25. The advancements of ocean technology during this period were the Deep Sea Drilling Program, which was a combination of teams working together; electronics were developed by the space program and applied to ocean research, computers went aboard research vessels, and for the first time data could be sorted, analyzed, and interpreted at sea and experiments could be adjusted while they were in progress, and government funding allowed large-scale research to take place. Instrumentation grew ever more sophisticated and expensive over this period SEASAT was a specialized satellite that was one of the technological advances during this period because it could measure distances accurately, and also technology increased their ability to harvest the sea. 26. Scientist are interested in data collected by satellite as well as research vessels because it is not possible with just the research vessel to study more than a small area of one ocean at a time, but with the satellites oceanographer can study the oceans as a global system. The huge amounts of information satellites provide are processed by computers and the vessels also are linked to satellites via computers which allows scientists to use immediate data to plan their sampling programs while they are still at sea.

27. The scientific targets for investigation currently include the effect of ocean circulation on the earth's climate balance, the managements of living and nonliving resources, the transport of materials from the land to the deep ocean basins, the chemistry of the interaction of seawater with the earth's crust, the dynamics of the continental margins and the oceans seabed, the energy sources of the sea, the exchange of gases between the oceans and the atmosphere, methods of decreasing the cost of ocean transport, and increasing food availability. At the same time, scientist using refined sensors and techniques will continue to seek answers to the basic questions of how and why ocean processes occur and the relationship of these processes to sea resources and to ourselves.
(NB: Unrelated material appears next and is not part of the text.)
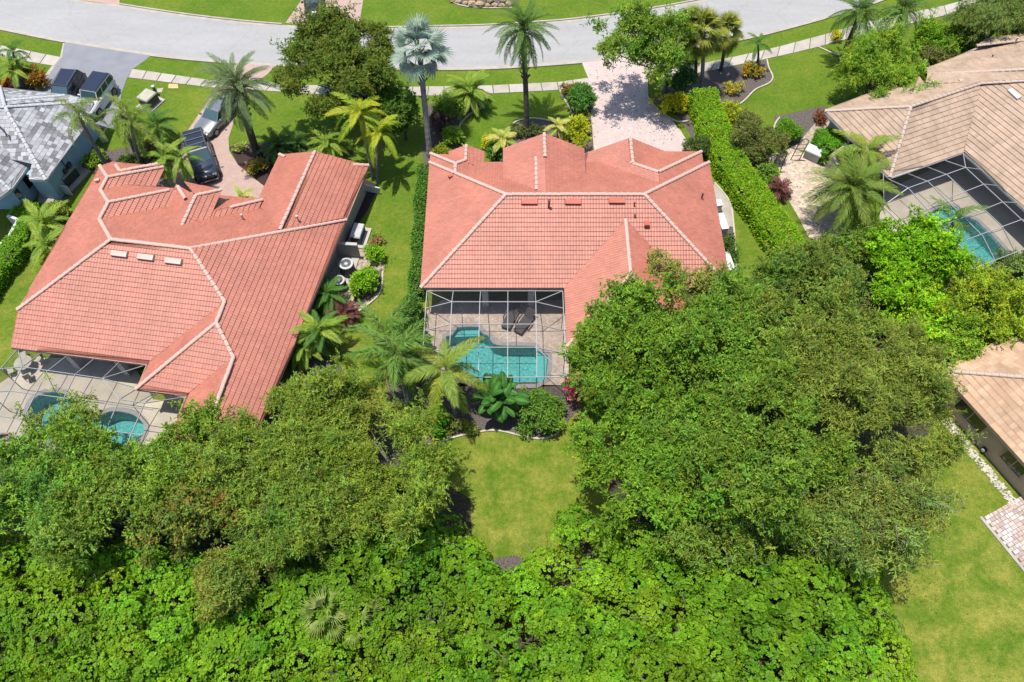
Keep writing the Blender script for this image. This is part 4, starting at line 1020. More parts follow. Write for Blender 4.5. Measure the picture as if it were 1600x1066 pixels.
# tan house cage
z1, z2 = 2.85, 3.6
A0, B0, C0 = (1505, 240), (1390, 280), (1660, 380)
beams = []
def bp_(a, za, b_, zb_): beams.append((W(*a, za), W(*b_, zb_)))
bp_(A0, z1, B0, z1); bp_(A0, z1, C0, z1)
fa = [(1508.6, 262), (1480, 273.6), (1450, 284), (1419, 294), (1384, 319)]; fb = [(1508.6, 262), (1537.5, 288), (1566, 316), (1597, 343), (1640, 384)]
bp_(fa[0], z2, fa[3], z2); bp_(fa[3], z2, fa[4], z1); bp_(fb[0], z2, fb[4], z2); bp_(A0, z1, fa[0], z2)
for a, b_ in (((1476.6, 251), fa[0]), ((1449, 261), fa[1]), ((1419, 271.6), fa[2]), ((1390, 281), fa[3])): bp_(a, z1, b_, z2)
for a, b_ in (((1532, 265), fb[0]), ((1560, 290.6), fb[1]), ((1589, 317), fb[2]), ((1628, 352), fb[3])): bp_(a, z1, b_, z2)
bp_(fa[1], z2, (1566, 354), z2); bp_((1566, 354), z2, (1585, 392), z1); bp_(fa[2], z2, (1535, 368.6), z2); bp_((1535, 368.6), z2, (1555, 408), z1); bp_(fa[3], z2, (1500, 384), z2); bp_((1500, 384), z2, (1525, 420), z1)
bp_((1381, 317), z1, (1432, 366), z1); bp_((1380, 271), z1, (1390, 281), z1)
bp_(fb[1], z2, (1450, 322), z2); bp_(fb[2], z2, (1482, 349), z2); bp_(fb[3], z2, (1510, 375), z2)
bp_((1640, 374), z1, (1518, 421), z1); bp_((1432, 366), z1, (1518, 421), z1); bp_((1480, 350), z2, (1432, 366), z1); bp_((1380, 271), z1, (1381, 317), z1)
posts = [(W(x, y, z1), (*W(x, y, z1)[:2], 0)) for x, y in ((1555, 408), (1585, 396), (1518, 421), (1608, 387), (1432, 366), (1406, 341), (1383, 318))]
panels = [[W(1508.6, 262, z2), W(1419, 294, z2), W(1500, 384, z2), W(1597, 343, z2)], [W(*A0, z1), W(*B0, z1), W(*fa[3], z2), W(*fa[0], z2)], [W(*A0, z1), W(*C0, z1), W(*fb[4], z2), W(*fb[0], z2)],
          [W(*B0, z1), W(1381, 317, z1), W(*fa[3], z2)], [W(*fa[3], z2), W(1381, 317, z1), W(1432, 366, z1), W(1518, 421, z1), W(1500, 384, z2)], [W(1500, 384, z2), W(1518, 421, z1), W(1640, 374, z1), W(1597, 343, z2)]]
cage('white framed pool cage wrapped round the corner of the tan tiled roof', beams, panels, posts, base=W(1490, 320, 0))
# wrought iron table set inside the west cage
r = thing('garden_table', 'round glass top table with chairs in the shaded corner of the west pool cage', 'table', G(44, 575, .06))
c = Vector(r.location)
m_ = MB(); m_.tube([c + Vector((0, 0, .70)), c + Vector((0, 0, .73))], .6, 14); m_.build('tabletop', 'unit_tan', r)
m_ = MB(); m_.tube([c, c + Vector((0, 0, .7))], .06, 6); m_.build('pedestal', 'metal_black', r)
for k in range(4):
    a = k * 1.57 + .5; q = c + Vector((math.cos(a), math.sin(a), 0)) * 1.0
    rr = thing('garden_chair', ['pale metal chair on the house side of the round glass top table', 'pale metal chair on the fence side of the round glass top table', 'pale metal chair on the lawn side of the round glass top table', 'pale metal chair nearest the pool at the round glass top table'][k], 'chair', q, 'chairs round the glass top table')
    m_ = MB(); m_.box(tuple(q + Vector((0, 0, .43))), (.45, .45, .05), a); m_.build('seat', 'unit_tan', rr)
    m_ = MB(); m_.box(tuple(q + Vector((math.cos(a), math.sin(a), 0)) * .22 + Vector((0, 0, .7))), (.04, .42, .45), a); m_.build('backrest', 'unit_tan', rr)
    m_ = MB()
    for sx in (-.2, .2):
        for sy in (-.2, .2):
            m_.bar(tuple(q + Vector((sx, sy, 0))), tuple(q + Vector((sx, sy, .42))), .03)
    m_.build('leg_frame', 'unit_tan', rr)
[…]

28. Satellites create ocean study opportunities that are not available to research vessels because satellites such as ERS, SEASTAR, ADEOS and TOMS will complement ongoing programs by monitoring the role of clouds, radiation, water vapor, and precipitation on our weather systems, the gas exchange between the oceans and the atmosphere, and the role of the polar ice. This use of more sophisticated satellite sensing, rather than vessels has the potential to move the sciences toward an understanding of the total earth.

29. Oceanographers are interested in global approach to ocean science because scientists recognize the earth as a complex of systems and subsystems acting as a whole. Driving the unified study of global change are the recognition that individual sciences need to cross discipline in order to advance, the worldwide concern over accelerated changes in the earth's environment due to human causes and the recognition that more sophisticated satellite sensing has the potential to move the sciences toward an understanding of the total earth.

30. The role that individuals play in the advancement of our knowledge is that studies that are driven by a specific research interest of an individual scientist will continue to add knowledge and are essential to point out new directions for oceanography and the other earth sciences, although cooperative ventures have achieved much and will achieve much more.